Civilising the Waikato

Civilising the Waikato.

In 1843 the missionary folk settled themselves permanently in the Waikato and Waipa country. The Rev. John Morgan took up his quarters at Te Awamutu, and that place and the surrounding villages soon took on a civilised face under his zealous preaching and teaching and technical instructions. Through his efforts wheat was grown, flour-mills were built (driven by water-power), roads and bridges were made. In less than ten years after that last great cannibal feast in Otawhao pa the people were all busily engaged in agriculture after the pakeha manner, and had several hundred acres of land under wheat. They took wheat and flour all the way to Auckland for sale; they had procured horses and carts and ploughs, some by gift from Governor Grey, some by purchase with the proceeds of their food-growing. John Morgan was a practical benefactor. He attended to their material welfare as well as their spiritual side; he introduced the peach trees that in a few years were growing luxuriantly and bearing huge crops all over the Waipa country, and he brought in other pakeha fruit trees.
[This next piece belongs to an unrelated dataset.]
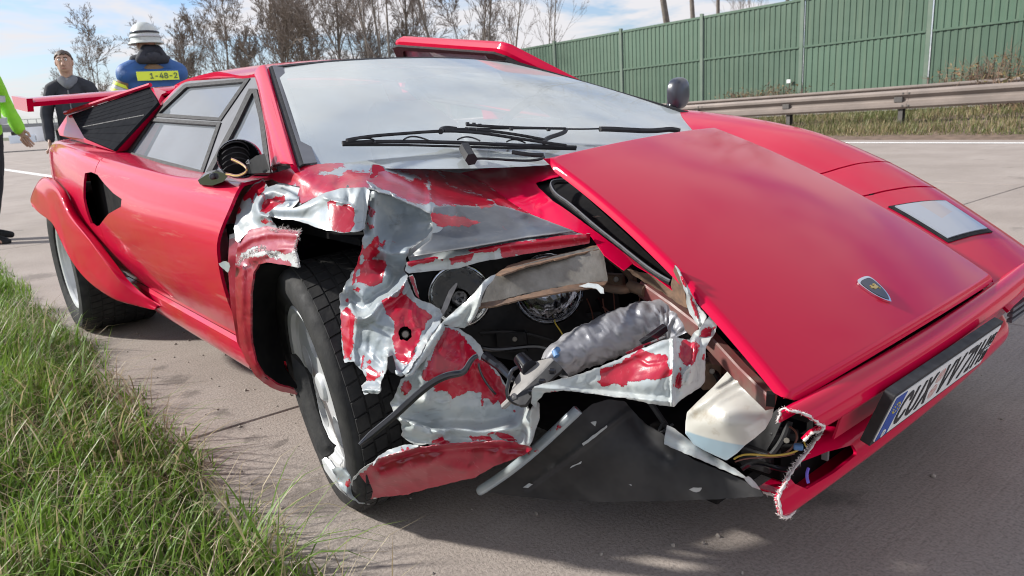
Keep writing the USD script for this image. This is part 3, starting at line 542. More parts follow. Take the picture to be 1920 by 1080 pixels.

Those Maori peach groves of Orakau and Kihikihi and Rangiaowhia and a score of other places, how the pakeha soldiers and settlers revelled in them long after John Morgan's day! We of a later generation, too, who lived on the old battlefields had reason to thank “Te Mokena” and his peach-planters; the richly laden groves of delicious honey-peaches—the korako peach as the Maoris called them, because of their whiteness—were everywhere on the good Waipa lands.